**What is needed**. Present every line in which the string "loft" appears.

**Collected data**.

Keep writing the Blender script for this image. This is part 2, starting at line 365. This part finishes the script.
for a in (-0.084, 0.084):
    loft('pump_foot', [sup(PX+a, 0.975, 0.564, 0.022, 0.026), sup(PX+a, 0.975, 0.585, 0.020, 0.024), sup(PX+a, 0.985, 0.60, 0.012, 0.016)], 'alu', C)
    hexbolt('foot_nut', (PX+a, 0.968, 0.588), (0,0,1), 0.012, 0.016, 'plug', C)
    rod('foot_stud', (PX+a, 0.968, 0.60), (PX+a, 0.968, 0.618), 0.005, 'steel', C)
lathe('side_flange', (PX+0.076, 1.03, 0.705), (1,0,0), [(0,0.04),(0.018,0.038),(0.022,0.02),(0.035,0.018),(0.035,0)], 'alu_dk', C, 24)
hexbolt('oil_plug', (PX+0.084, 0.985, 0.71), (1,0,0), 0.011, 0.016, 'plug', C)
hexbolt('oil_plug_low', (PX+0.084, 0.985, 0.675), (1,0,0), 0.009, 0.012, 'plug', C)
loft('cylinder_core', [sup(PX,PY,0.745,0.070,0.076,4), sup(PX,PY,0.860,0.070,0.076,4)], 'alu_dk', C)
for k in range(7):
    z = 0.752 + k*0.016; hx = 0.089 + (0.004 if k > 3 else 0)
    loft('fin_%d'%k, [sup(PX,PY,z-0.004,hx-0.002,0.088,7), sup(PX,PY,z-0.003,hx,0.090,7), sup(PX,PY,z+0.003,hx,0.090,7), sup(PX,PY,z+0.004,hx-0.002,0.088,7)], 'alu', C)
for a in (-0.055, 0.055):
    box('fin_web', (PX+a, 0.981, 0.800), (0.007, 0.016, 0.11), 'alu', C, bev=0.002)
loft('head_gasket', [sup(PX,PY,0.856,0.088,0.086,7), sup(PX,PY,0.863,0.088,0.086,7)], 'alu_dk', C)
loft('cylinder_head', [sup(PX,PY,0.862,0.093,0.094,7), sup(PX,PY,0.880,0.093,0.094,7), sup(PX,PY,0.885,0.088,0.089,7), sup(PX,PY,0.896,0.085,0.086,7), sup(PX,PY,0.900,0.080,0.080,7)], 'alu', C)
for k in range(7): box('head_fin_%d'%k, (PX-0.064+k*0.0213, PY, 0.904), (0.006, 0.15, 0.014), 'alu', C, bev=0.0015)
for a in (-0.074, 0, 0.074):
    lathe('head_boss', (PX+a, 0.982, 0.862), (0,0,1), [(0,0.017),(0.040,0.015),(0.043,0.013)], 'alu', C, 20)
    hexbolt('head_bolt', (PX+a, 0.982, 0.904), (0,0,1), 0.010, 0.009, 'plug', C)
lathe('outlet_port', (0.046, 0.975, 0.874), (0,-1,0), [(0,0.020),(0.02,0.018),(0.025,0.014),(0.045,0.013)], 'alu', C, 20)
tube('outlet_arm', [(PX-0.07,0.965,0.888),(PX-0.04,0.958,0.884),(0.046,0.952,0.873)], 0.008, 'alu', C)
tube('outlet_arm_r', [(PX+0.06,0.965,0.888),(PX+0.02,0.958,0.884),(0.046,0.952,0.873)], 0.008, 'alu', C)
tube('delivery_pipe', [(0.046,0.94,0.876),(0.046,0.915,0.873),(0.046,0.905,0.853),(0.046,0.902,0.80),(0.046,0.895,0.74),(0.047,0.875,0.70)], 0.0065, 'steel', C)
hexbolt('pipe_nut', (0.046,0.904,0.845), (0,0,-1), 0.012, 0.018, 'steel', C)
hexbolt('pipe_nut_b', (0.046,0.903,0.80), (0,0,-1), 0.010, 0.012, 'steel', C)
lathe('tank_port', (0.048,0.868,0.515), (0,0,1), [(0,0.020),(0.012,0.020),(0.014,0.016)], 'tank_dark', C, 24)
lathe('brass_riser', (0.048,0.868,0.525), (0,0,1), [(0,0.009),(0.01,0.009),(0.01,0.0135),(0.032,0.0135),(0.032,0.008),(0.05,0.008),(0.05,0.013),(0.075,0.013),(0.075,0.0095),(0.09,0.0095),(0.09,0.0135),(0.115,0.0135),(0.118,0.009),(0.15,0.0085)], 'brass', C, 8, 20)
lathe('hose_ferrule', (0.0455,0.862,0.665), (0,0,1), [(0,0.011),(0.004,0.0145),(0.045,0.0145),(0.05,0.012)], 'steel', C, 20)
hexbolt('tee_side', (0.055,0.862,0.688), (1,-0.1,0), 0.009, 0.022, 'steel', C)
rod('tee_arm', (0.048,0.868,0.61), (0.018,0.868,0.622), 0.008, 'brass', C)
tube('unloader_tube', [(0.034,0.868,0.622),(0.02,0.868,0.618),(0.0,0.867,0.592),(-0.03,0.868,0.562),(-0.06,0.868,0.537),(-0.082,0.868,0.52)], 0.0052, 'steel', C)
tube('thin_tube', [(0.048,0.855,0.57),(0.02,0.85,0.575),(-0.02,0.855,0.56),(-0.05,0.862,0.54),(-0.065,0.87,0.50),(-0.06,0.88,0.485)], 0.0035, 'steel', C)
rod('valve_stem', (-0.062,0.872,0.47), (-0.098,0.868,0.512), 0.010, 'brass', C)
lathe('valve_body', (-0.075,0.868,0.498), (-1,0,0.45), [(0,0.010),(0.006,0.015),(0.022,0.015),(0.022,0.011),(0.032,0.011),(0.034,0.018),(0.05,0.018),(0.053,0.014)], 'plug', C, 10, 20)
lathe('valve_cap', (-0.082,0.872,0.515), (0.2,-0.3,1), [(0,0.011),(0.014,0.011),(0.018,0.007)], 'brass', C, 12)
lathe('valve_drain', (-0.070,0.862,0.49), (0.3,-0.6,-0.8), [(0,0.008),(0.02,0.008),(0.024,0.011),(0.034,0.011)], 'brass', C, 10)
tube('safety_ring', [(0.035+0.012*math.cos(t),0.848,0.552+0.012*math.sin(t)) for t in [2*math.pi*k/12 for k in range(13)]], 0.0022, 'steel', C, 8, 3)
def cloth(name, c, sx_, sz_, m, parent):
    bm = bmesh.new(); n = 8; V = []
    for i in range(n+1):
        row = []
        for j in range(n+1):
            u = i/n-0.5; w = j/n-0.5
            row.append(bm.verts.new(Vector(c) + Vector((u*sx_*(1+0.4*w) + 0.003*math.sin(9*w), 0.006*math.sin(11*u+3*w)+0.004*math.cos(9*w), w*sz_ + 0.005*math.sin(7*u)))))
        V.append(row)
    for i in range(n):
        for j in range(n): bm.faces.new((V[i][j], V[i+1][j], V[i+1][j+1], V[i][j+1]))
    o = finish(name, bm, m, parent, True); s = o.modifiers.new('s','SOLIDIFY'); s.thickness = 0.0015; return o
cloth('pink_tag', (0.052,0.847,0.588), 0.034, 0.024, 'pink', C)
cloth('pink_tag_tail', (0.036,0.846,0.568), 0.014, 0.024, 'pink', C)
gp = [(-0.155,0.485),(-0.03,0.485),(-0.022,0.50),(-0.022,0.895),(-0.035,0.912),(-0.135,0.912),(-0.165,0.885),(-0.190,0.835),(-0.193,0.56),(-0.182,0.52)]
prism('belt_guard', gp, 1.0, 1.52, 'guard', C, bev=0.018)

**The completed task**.
    loft('pump_foot', [sup(PX+a, 0.975, 0.564, 0.022, 0.026), sup(PX+a, 0.975, 0.585, 0.020, 0.024), sup(PX+a, 0.985, 0.60, 0.012, 0.016)], 'alu', C)
loft('cylinder_core', [sup(PX,PY,0.745,0.070,0.076,4), sup(PX,PY,0.860,0.070,0.076,4)], 'alu_dk', C)
    loft('fin_%d'%k, [sup(PX,PY,z-0.004,hx-0.002,0.088,7), sup(PX,PY,z-0.003,hx,0.090,7), sup(PX,PY,z+0.003,hx,0.090,7), sup(PX,PY,z+0.004,hx-0.002,0.088,7)], 'alu', C)
loft('head_gasket', [sup(PX,PY,0.856,0.088,0.086,7), sup(PX,PY,0.863,0.088,0.086,7)], 'alu_dk', C)
loft('cylinder_head', [sup(PX,PY,0.862,0.093,0.094,7), sup(PX,PY,0.880,0.093,0.094,7), sup(PX,PY,0.885,0.088,0.089,7), sup(PX,PY,0.896,0.085,0.086,7), sup(PX,PY,0.900,0.080,0.080,7)], 'alu', C)